On the Sample Complexity of Two-Layer Networks: Lipschitz vs. Element-Wise Lipschitz Activation

We investigate the sample complexity of bounded two-layer neural networks using different activation functions. In particular, we consider the class \[ \mathcal{H} = \left\{\textbf{x}\mapsto \langle \textbf{v}, \sigma \circ W\textbf{x} + \textbf{b} \rangle : \textbf{b}\in\mathbb{R}^d, W \in \mathbb{R}^{T\times d}, \textbf{v} \in \mathbb{R}^{T}\right\} \] where the spectral norm of $W$ and $\textbf{v}$ is bounded by $O(1)$, the Frobenius norm of $W$ is bounded from its initialization by $R > 0$, and $\sigma$ is a Lipschitz activation function. We prove that if $\sigma$ is element-wise, then the sample complexity of $\mathcal{H}$ is width independent and that this complexity is tight.
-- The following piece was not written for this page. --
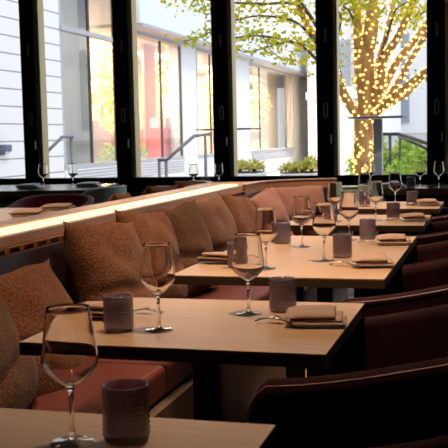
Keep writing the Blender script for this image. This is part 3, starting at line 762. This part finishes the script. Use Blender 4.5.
limb([px(371, 116), px(386, 100, .1), px(397, 84, .1), px(412, 58, .1), px(430, 28, .1), px(450, 0, .1)], .05, .03, 28)
limb([px(371, 118), px(386, 104, -.3), px(402, 90, -.4), px(418, 77, -.5), px(436, 64, -.6), px(465, 45, -.7)], .055, .032, 28)
limb([px(371, 118), px(388, 106, .5), px(407, 94, .6), px(425, 76, .7), px(450, 60, .8)], .042, .025, 24)
limb([px(368, 100), px(379, 60, .5), px(388, 30, .6), px(394, 0, .7), px(400, -40, .8)], .05, .03, 16)
tk = trunk.build('trunk_and_limbs', m_bark, tr)
def twig(pts, r0=.012, leafn=60, spread=.25, ls=.085):
    P = smooth_path(pts, 6); n = len(P)
    twigs.tube([p-O for p in P], [r0*(1-.7*i/n) for i in range(n)], 5)
    for k in range(leafn):
        i = random.randint(n//6, n-2); q = P[i].lerp(P[i+1], random.random())
        q = q + Vector((random.gauss(0, spread), random.gauss(0, spread), random.gauss(0, spread*.38)))
        leaves.leaf(q-O, random.uniform(.6, 1.15)*ls, ls*.27)
# branches spreading to the left at different heights, in front of the facade
twig([px(345, 100), px(325, 70, -.5), px(300, 45, -1), px(262, 36, -1.4), px(232, 38, -1.8)], .03, 300, .17)
twig([px(338, 80), px(318, 52, -.5), px(290, 42, -1), px(250, 52, -1.5), px(236, 48, -1.7)], .018, 120, .13)
twig([px(330, 60), px(318, 46, -.5), px(296, 22, -.8), px(260, 16, -1.2), px(228, 22, -1.8)], .03, 260, .2)
twig([px(325, 40), px(300, 6, -.7), px(262, 4, -1.2), px(225, 2, -1.6), px(196, -2, -2)], .03, 420, .26)
twig([px(325, 40), px(290, -8, -.7), px(240, -12, -1.2), px(205, -4, -1.6), px(182, 0, -2)], .03, 200, .2)
twig([px(235, 25, -1.6), px(215, 30, -1.8), px(198, 38, -2), px(183, 41, -2.1)], .012, 95, .10)
twig([px(262, 34, -1.4), px(272, 52, -1.4), px(288, 60, -1.4), px(300, 62, -1.4)], .008, 55, .08)
twig([px(337, 40), px(341, 18, -.5), px(335, 5, -.8), px(345, -8, -.9)], .02, 170, .16)
twig([px(356, 30), px(350, 12, -.5), px(345, 4, -.8), px(380, -6, -.9)], .02, 140, .16)
twig([px(380, 60), px(392, 20, -.5), px(400, 6, -.8), px(430, -4, -.9)], .02, 190, .2)
twig([px(400, 40), px(410, 20, .5), px(425, 12, .8), px(447, 6, .9)], .02, 170, .2)
twig([px(420, 45), px(430, 40, .5), px(442, 60, .8), px(450, 80, .9)], .012, 60, .12)
twig([px(415, 70), px(428, 80, .2), px(444, 96, .3), px(455, 118, .4)], .012, 60, .12)
twig([px(345, 90), px(338, 62, -.2), px(332, 50, -.3)], .012, 40, .12)
twigs.build('twigs', m_twig, tr); leaves.build('leaves', m_leaf, tr)
fb = bulbs.build('fairy_lights', m_bulb, tr); fb['kind'] = 'stuff'

# ---------------------------------------------------------------- shrubs and planters
def shrub(c, rx, ry, rz_, n, mt, label, group, ls=.09):
    t = thing('shrub', label, 'shrub', (c[0], c[1], c[2]), 0, group); lf = MB()
    for k in range(n):
        d = Vector((random.gauss(0, 1), random.gauss(0, 1), random.gauss(0, 1))).normalized(); d.z = abs(d.z)
        f = random.uniform(.55, 1.08)
        lf.leaf((d.x*rx*f, d.y*ry*f, .05+d.z*rz_*f), random.uniform(.7, 1.2)*ls, ls*.3, None)
    lf.build('foliage', mt, t)
    st = MB()
    for k in range(6): a = k*1.05; st.tube([(0, 0, 0), (rx*.4*math.cos(a), ry*.4*math.sin(a), rz_*.7)], [.015, .006], 5)
    st.build('stems', m_twig, t)
def at_ground(u, v, z): 
    d = FW + RT*((u-224)/F_PX) - UP*((v-224)/F_PX); return EYEP + d*((z-EYEP.z)/d.z)
# planters by the middle window and to its right
for (u0, u1, v, Y, lb) in [(233, 262, 168, 15.5, 'low white planter with yellow green shrubs beyond the middle window'), (284, 318, 168, 15.5, 'low white planter with shrubs near the fourth black post')]:
    a, b = uy(u0, v+5, Y), uy(u1, v+5, Y)
    t = thing('planter_box', lb, 'planter', ((a.x+b.x)/2, Y, -.12), 0, 'low white planters')
    MB().box(-(b.x-a.x)/2, (b.x-a.x)/2, -.35, .35, 0, a.z+.12).build('box', m_white, t, .01)
    MB().box(-(b.x-a.x)/2+.04, (b.x-a.x)/2-.04, -.31, .31, a.z+.12, a.z+.14).build('soil', m_soil, t)
for (u, v, lb) in [(240, 172, 'yellow green shrub just right of the middle post'), (254, 172, 'second yellow green shrub from the middle post'), (291, 174, 'low yellow green shrub left in the farther planter'), (300, 173, 'yellow green shrub in the middle of the farther planter'), (312, 172, 'taller yellow green shrub next to the fourth black post')]:
    c = uy(u, v, 15.5); shrub((c.x, 15.5, c.z-.0), .17, .18, .13 if u < 305 else .2, 200, m_shrub, lb, 'yellow green planter shrubs', .075)
# green bank at right
bank = MB(); n = 12
for i in range(n+1):
    u = i/n; x = -3.0+6.5*u
    bank.add([], [])
vs = [(-2.1, 15.2, -.12), (4, 15.2, -.12), (4, 22, -.12), (-2.6, 22, -.12), (-2.1, 16.2, .25), (4, 16.2, .25), (4, 21.5, .85), (-2.6, 21.5, .85)]
bank.add(vs, [(0, 1, 5, 4), (1, 2, 6, 5), (2, 3, 7, 6), (3, 0, 4, 7), (4, 5, 6, 7)])
struct('terrain_bank', bank, m_soil, 'planted bank behind the tree')
hb = []
for j, Y in enumerate((16.0, 17.3, 18.8, 20.4)):
    for i in range(7):
        x = -2.1 + .10*j*-1 + i*.62 + random.uniform(-.1, .1)
        hb.append((x, Y + random.uniform(-.25, .25), .18+.16*j))
words = ['closest row', 'second row', 'third row', 'top row']; cols = ['first', 'second', 'third', 'fourth', 'fifth', 'sixth', 'seventh']
for k, (x, y, z) in enumerate(hb):
    shrub((x, y, z), .36, .42, .34+random.random()*.14, 330, m_hedge, '%s shrub from the tree in the %s of the green bank' % (cols[k % 7], words[k//7]), 'bright green shrubs on the bank', .11)
for (u, v, lb) in [(345, 181, 'low shrub at the left foot of the lit tree'), (378, 180, 'low shrub at the right foot of the lit tree')]:
    c = uy(u, v, 13.3); shrub((c.x, 13.3, c.z-.18), .2, .2, .2, 160, m_shrub, lb, 'yellow green planter shrubs', .07)

for (yy, lb) in [(21.2, 'shrub standing in for the lawn reflected in the second shop window, left'), (22.9, 'shrub standing in for the lawn reflected in the second shop window, right'), (33.6, 'shrub standing in for the lawn reflected in the far shop window, left'), (36.2, 'shrub standing in for the lawn reflected in the far shop window, right')]:
    shrub((-8.75, yy, .5), .28, .6, .5, 220, m_hedge, lb, 'lawn reflections in the shop windows', .12)  # shrubs added to stand in for the lawn mirrored in the glass
# white outdoor chairs
def shell_chair(x, y, label):
    t = thing('outdoor_chair', label, 'chair', (x, y, -.12), R(180), 'white outdoor chairs')
    vs = []; n = 14
    for i in range(n+1):
        a = PI*i/n; cx_, cy_ = .24*math.cos(a), .24*math.sin(a)
        zt = .62+.22*math.sin(a)
        for (o_, z) in ((1, .42), (1.06, zt), (.98, zt), (.92, .44)): vs.append((cx_*o_, cy_*o_, z))
    mb = MB(); mb.add(vs, [(i*4+j, i*4+(j+1) % 4, i*4+4+(j+1) % 4, i*4+4+j) for i in range(n) for j in range(4)], True); mb.build('backrest', m_white, t)
    MB().lathe([(.01, .40), (.24, .41), (.24, .45), (.01, .45)], 20).build('seat', m_white, t)
    for sx, sy_ in ((-.16, -.16), (.16, -.16), (-.16, .16), (.16, .16)): MB().tube([(sx, sy_, .4), (sx*1.3, sy_*1.3, 0)], .012, 6).build('leg', m_greyframe, t)
for (u, v, Y, lb) in [(277, 167, 10.6, 'white outdoor chair between the two planters'), (343, 164, 10.3, 'white outdoor chair left of the lit tree trunk'), (425, 160, 10.8, 'white outdoor chair at the right window edge')]:
    c = uy(u, v, Y); shell_chair(c.x, Y, lb)
t = thing('outdoor_table', 'white outdoor table below the handrail left of the middle post', 'table', (uy(200, 172, 10).x, 10, -.12))
MB().box(-.32, .32, -.3, .3, .80, .83).build('table_slab', m_white, t, .005); MB().tube([(0, 0, 0), (0, 0, .80)], .03, 10).build('post', m_greyframe, t)

# far buildings
tw = thing('stone_building', 'pale stone building with tall thin windows behind the lit tree', 'building', (0, 46, -.12))
MB().box(-9, 14, 0, 6, 0, 22).build('wall', m_tower, tw)
for i in range(16):
    for j in range(4):
        MB().box(-8.5+i*1.4, -8.5+i*1.4+.42, -.06, .02, 1.8+j*5.2, 5.9+j*5.2).build('window', m_towerwin, tw)
MB().box(-9, 14, -.3, 0, 1.0, 1.3).build('ledge', m_concrete, tw)
tag(MB().box(-3.4, 8, 26, 26.5, -.12, 1.15).build('terrace_wall', m_concrete), 'grey concrete terrace wall above the green bank', 'wall')
t2 = thing('white_building', 'white building with grey corner column left of the lit tree', 'building', (-7.2, 38, -.12))
MB().box(0, 3.2, 0, 5, 0, 9).build('wall', m_tower, t2)
MB().box(1.9, 2.6, -.25, 0, 0, 9).build('corner_column', m_greyframe, t2)
MB().box(.6, 1.7, -.05, 0, 3.2, 5.0).build('window', m_towerwin, t2); MB().box(.0, 3.2, -.4, 0, 2.7, 3.0).build('ledge', m_white, t2)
Moreover, we show that the element-wise property of $\sigma$ is essential for width-independent bound, in the sense that there exist non-element-wise activation functions whose sample complexity is provably width-dependent. For the upper bound, we use the recent approach for norm-based bounds named Approximate Description Length (ADL) by arXiv:1910.05697. We further develop new techniques and tools for this approach, that will hopefully inspire future works.